Sloka 2 – Bhagavad Gītā 5.18

Sanskerta:
विद्याविनयसम्पन्ने ब्राह्मणे गवि हस्तिनि।
शुनि चैव श्वपाके च पण्डिताः समदर्शिनः॥
Transliterasi:
Vidyā-vinaya-sampanne brāhmaṇe gavi hastini,
śuni caiva śvapāke ca paṇḍitāḥ sama-darśinaḥ.
Makna:
“Orang bijaksana memandang sama seorang brāhmaṇa yang terpelajar dan rendah hati, seekor sapi, gajah, anjing, maupun pemakan anjing.”

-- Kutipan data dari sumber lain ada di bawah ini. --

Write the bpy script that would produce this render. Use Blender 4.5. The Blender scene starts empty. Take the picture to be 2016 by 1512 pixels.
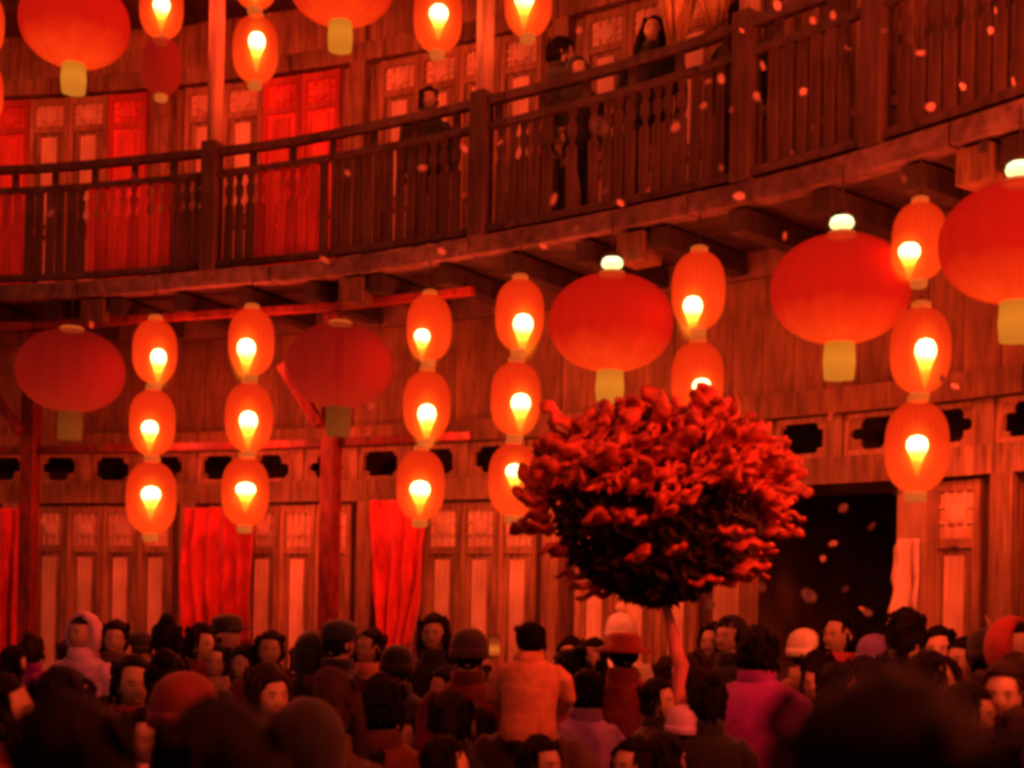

Kebijaksanaan dan pencapaian sejati tidak membuat seseorang merasa lebih tinggi dari yang lain. Justru, keagungan spiritual ditandai dengan kemampuan untuk menghargai semua makhluk setara dalam jiwa.
---

Pembahasan

Ungkapan dalam gambar menyiratkan nilai-nilai kerendahan hati dan kesadaran sosial yang sangat relevan dalam etika Hindu. Dalam filsafat Hindu, kesuksesan bukanlah semata hasil dari usaha pribadi (puruṣārtha), tetapi juga bagian dari karma kolektif (sahakāra-karma), peran lingkungan, guru, orang tua, dan masyarakat luas. Maka dari itu, seseorang tidak boleh “melupakan yang di bawah” setelah berada “di atas.”

Ajeg dalam Dharma (kebenaran) berarti mengakui bahwa setiap orang memiliki peran. Bahkan posisi tinggi (atas) tidak bisa eksis tanpa dasar (bawah). Ini selaras dengan konsep Ṛṇa-traya (tiga utang suci): utang pada dewa, leluhur, dan sesama manusia.
---

Kesimpulan

Pesan moral dari kutipan tersebut mempertegas ajaran Hindu bahwa pencapaian sejati bukanlah soal kedudukan, tetapi soal seberapa besar kita bersyukur dan menghargai setiap bantuan yang membuat kita mampu berdiri. Tidak ada 'atas' tanpa 'bawah', dan tidak ada 'aku' tanpa 'kita'. Maka dari itu, keberhasilan sejati menuntut kesadaran spiritual untuk selalu merunduk dalam hormat dan pelayanan.
---

Daftar Pustaka

1. Bhagavad Gītā. (Terjemahan dan Tafsir oleh Swami Chinmayananda).

2. Mahābhārata – Critical Edition, Bhandarkar Oriental Research Institute.

3. Sharma, Arvind. Hindu Ethics: Purity, Abortion, and Euthanasia.

4. Radhakrishnan, S. The Hindu View of Life.